When the Mets were close to completing the blockbuster trade that included Jarred Kelenic and Justin Dunn getting shipped to the Mariners with Edwin Diaz and Robinson Cano coming to New York, Jeff McNeil's name started to pop up in rumors.
If you were on Twitter the day the trade went down, there was plenty of speculation that McNeil could also be in the deal. There was then some talk that he was in the deal before the Mets pulled him out.
So what was really going in with McNeil when it came to his potential inclusion in the trade?
"I get a little bit of a chuckle out of the reports of who was in a deal versus who was not," Brodie Van Wagenen said on Tuesday while appearing on the Big Time Baseball podcast. "It's rare that a player would be offered in a deal and then the teams say 'okay, yes' and then we pull out of a deal. That's not how negotiations work."
Van Wagenen went on to explain that some of the names that leak out during trade discussions aren't necessarily available.
"I think a lot of times, teams will submit proposals on the players they would like to be included in the deal, and McNeil -- we never said yes to McNeil being in that deal," Van Wagenen said. "I know there was talk about which players we put in to a (potential) deal for J.T. Realmuto. ... Some of those reports are more about which team liked our players and which players were of high priority to them.

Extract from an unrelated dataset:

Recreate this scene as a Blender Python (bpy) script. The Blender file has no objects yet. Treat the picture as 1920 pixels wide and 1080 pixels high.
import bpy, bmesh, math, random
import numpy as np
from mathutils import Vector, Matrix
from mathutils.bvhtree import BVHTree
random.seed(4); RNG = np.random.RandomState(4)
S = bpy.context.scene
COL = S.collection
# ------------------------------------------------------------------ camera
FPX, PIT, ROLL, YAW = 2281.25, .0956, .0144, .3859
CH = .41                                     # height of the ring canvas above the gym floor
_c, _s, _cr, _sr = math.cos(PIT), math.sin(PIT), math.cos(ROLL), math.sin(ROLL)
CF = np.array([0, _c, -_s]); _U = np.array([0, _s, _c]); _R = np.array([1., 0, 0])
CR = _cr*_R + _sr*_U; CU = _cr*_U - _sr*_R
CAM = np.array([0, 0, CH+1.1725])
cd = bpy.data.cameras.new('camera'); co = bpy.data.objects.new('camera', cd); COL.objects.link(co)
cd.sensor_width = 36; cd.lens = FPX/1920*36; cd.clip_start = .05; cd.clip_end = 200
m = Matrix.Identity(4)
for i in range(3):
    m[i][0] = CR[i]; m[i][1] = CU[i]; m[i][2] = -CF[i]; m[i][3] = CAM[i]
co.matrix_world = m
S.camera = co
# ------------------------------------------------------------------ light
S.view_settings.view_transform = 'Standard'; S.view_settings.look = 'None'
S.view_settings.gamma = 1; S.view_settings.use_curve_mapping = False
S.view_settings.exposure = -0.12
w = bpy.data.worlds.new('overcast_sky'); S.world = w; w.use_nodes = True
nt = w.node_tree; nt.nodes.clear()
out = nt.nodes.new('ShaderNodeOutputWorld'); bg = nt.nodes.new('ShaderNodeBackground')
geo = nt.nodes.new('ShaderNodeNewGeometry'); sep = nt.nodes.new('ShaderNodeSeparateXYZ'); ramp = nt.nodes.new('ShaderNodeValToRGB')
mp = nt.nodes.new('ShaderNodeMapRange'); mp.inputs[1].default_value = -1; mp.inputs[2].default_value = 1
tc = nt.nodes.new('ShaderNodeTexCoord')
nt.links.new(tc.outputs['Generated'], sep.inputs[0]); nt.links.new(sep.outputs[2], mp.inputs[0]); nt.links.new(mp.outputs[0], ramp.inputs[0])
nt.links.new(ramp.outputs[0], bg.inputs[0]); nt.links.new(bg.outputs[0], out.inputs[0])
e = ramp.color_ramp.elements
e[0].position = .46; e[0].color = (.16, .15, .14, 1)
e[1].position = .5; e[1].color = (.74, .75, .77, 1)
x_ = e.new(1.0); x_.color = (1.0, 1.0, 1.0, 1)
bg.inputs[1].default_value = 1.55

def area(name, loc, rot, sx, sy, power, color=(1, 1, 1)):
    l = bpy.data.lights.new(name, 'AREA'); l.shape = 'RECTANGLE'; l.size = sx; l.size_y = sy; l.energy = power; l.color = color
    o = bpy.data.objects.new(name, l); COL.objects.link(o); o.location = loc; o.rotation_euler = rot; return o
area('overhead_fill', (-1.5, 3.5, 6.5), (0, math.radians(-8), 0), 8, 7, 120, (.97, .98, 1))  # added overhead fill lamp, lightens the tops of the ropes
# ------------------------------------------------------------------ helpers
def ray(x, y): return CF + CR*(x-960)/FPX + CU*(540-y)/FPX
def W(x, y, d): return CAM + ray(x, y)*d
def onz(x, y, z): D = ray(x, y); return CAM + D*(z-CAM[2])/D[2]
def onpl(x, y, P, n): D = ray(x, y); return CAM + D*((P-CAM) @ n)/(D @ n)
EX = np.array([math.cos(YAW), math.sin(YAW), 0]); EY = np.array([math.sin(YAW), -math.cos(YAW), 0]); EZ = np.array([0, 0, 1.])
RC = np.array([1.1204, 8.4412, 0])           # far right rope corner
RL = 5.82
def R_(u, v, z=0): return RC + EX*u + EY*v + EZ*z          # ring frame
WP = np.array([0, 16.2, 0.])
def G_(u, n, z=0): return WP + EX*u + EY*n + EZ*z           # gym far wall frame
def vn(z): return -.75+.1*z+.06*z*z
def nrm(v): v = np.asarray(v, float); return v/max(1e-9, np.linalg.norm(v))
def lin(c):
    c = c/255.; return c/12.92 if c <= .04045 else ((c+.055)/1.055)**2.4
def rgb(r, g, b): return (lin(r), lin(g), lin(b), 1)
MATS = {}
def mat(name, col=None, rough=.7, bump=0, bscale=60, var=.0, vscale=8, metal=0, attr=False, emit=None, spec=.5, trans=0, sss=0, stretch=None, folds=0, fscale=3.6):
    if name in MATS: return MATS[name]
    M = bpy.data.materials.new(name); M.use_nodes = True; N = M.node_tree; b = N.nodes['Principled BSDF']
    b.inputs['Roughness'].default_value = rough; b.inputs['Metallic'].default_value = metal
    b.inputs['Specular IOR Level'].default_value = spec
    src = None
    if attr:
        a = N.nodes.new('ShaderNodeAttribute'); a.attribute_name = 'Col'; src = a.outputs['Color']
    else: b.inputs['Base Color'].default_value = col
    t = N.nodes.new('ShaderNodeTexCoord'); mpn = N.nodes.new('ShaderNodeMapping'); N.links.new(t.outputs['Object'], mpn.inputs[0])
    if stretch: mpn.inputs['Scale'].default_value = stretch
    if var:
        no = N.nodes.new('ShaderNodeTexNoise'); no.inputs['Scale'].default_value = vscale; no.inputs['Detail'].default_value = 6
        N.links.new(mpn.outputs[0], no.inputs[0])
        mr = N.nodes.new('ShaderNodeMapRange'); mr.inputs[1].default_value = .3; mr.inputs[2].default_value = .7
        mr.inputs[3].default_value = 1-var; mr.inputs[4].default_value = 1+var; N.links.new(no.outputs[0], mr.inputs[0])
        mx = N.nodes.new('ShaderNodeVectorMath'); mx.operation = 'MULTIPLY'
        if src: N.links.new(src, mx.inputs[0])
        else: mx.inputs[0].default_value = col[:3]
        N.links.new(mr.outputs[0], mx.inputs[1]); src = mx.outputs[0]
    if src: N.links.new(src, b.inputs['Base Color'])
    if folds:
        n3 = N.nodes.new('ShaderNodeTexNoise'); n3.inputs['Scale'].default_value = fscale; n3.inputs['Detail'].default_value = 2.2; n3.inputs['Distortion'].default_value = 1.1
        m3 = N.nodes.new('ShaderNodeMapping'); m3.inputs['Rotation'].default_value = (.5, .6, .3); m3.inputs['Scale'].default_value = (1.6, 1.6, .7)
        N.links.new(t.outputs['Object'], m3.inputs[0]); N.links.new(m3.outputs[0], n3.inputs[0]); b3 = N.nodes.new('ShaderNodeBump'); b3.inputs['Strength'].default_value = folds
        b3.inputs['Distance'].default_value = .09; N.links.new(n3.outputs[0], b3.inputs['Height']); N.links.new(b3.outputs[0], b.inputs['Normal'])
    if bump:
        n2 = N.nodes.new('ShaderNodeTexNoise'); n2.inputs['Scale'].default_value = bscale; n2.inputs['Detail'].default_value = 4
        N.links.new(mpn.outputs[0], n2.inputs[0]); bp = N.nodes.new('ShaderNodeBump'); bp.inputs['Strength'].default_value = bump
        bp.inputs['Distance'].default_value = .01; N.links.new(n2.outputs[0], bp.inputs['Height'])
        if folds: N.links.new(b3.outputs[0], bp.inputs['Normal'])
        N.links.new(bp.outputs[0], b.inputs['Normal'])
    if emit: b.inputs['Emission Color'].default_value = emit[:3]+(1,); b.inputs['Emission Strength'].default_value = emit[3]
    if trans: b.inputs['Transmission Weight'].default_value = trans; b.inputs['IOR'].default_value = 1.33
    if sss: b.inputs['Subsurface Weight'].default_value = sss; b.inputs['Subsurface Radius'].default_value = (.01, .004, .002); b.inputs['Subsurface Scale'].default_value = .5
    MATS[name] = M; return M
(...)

McNeil, based on what he did last year and on what we needed in the lineup this year, continuing to try to create bat-to-ball contact as opposed to reliance solely on the home run -- it was something that we really never wanted to lose or give up in any deal this offseason."
Van Wagenen has (fairly) gotten a lot of flak for including both Kelenic and Dunn in the deal with the Mariners -- and some of that flak started even before Cano underwhelmed and Diaz lost his job as closer.

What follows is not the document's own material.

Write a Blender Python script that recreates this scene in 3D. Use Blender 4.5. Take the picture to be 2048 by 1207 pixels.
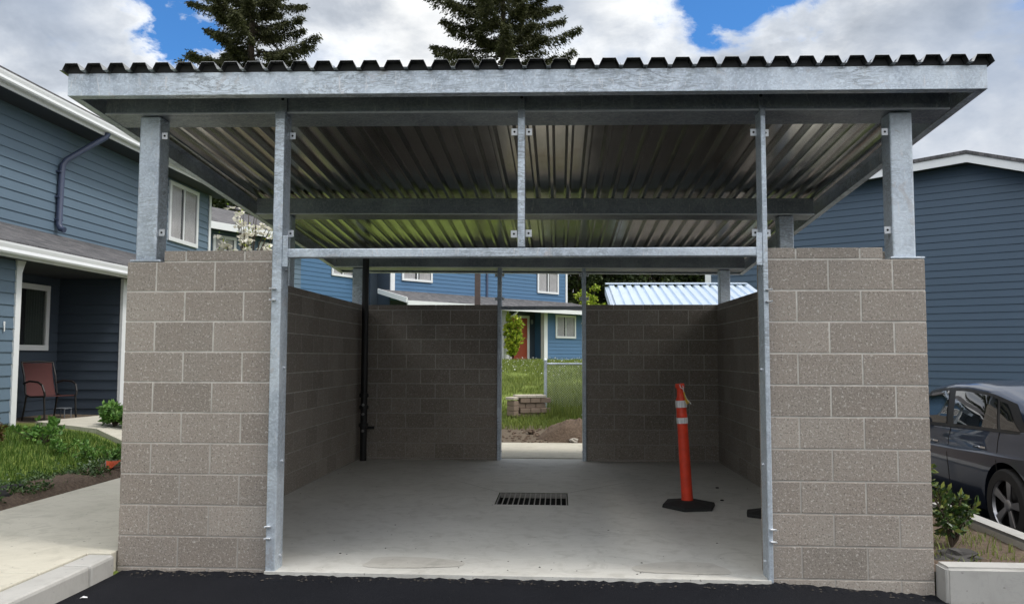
import bpy, bmesh, math, random
import numpy as np
from mathutils import Vector, Matrix, noise as mnoise
for o in list(bpy.data.objects): bpy.data.objects.remove(o, do_unlink=True)
S = bpy.context.scene
COL = S.collection
R = math.radians
rnd = random.Random(7)

# ------------------------------------------------------------ camera
f, pitch, yaw, roll = 1600., .0672, -.0582, .0028
cy_, sy_ = math.cos(yaw), math.sin(yaw)
F = Vector((sy_, cy_, 0)); RR = Vector((cy_, -sy_, 0)); ZZ = Vector((0, 0, 1))
F2 = F*math.cos(pitch) + ZZ*math.sin(pitch); UP = ZZ*math.cos(pitch) - F*math.sin(pitch)
R2 = RR*math.cos(roll) + UP*math.sin(roll); U2 = UP*math.cos(roll) - RR*math.sin(roll)
cam_d = bpy.data.cameras.new('camera'); cam = bpy.data.objects.new('camera', cam_d); COL.objects.link(cam)
M = Matrix((R2, U2, -F2)).transposed().to_4x4(); M.translation = Vector((2.9312, -5.2631, 1.4009))
cam.matrix_world = M
cam_d.sensor_width = 36; cam_d.lens = f/2048*36; cam_d.clip_end = 2000; cam_d.clip_start = .05
S.camera = cam

# ------------------------------------------------------------ world
SUN_EL, SUN_AZ = R(57), R(103)      # azimuth clockwise from +Y toward +X
w = bpy.data.worlds.new('World'); S.world = w; w.use_nodes = True
nt = w.node_tree; nt.nodes.clear()
def N(nt, t, **k):
    n = nt.nodes.new(t)
    for a, b in k.items():
        if a.startswith('i_'):
            key = a[2:]
            n.inputs[int(key) if key.isdigit() else key.replace('_', ' ')].default_value = b
        else: setattr(n, a, b)
    return n
def L(nt, a, b): nt.links.new(a, b)
def math_(nt, op, a, b=None, c=None, clamp=False):
    n = nt.nodes.new('ShaderNodeMath'); n.operation = op; n.use_clamp = clamp
    for i, v in enumerate((a, b, c)):
        if v is None: continue
        if isinstance(v, (int, float)): n.inputs[i].default_value = v
        else: nt.links.new(v, n.inputs[i])
    return n.outputs[0]
def mix_(nt, fac, a, b, typ='RGBA', blend='MIX'):
    n = nt.nodes.new('ShaderNodeMix'); n.data_type = typ
    if typ == 'RGBA': n.blend_type = blend
    idx = {'RGBA': (6, 7, 2), 'FLOAT': (2, 3, 0)}[typ]
    for i, v in ((0, fac), (idx[0], a), (idx[1], b)):
        if isinstance(v, (int, float)): n.inputs[i].default_value = v
        elif isinstance(v, tuple): n.inputs[i].default_value = v if len(v) == 4 else (*v, 1)
        else: nt.links.new(v, n.inputs[i])
    return n.outputs[idx[2]]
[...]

Regarding Realmuto, Van Wagenen was referring to the Mets' conversations with the Marlins that happened before Miami lowered their asking price and instead dealt Realmuto to the Phillies.
In talks with the Mets, the Marlins were reportedly asking for two of Amed Rosario, Michael Conforto, or Brandon Nimmo in exchange for Realmuto -- an insane ask that looks even crazier now with the emergence of Rosario.
As for McNeil, the Mets are being rewarded for holding on to a player who burst onto the scene in 2018 as a 26-year-old rookie and has been one of the best hitters in baseball in 2019.
McNeil is hitting .333/.402/.530 with 15 homers and 32 doubles in 107 games this season as he battles Christian Yelich, Anthony Rendon, and Bryan Reynolds for the National League batting title.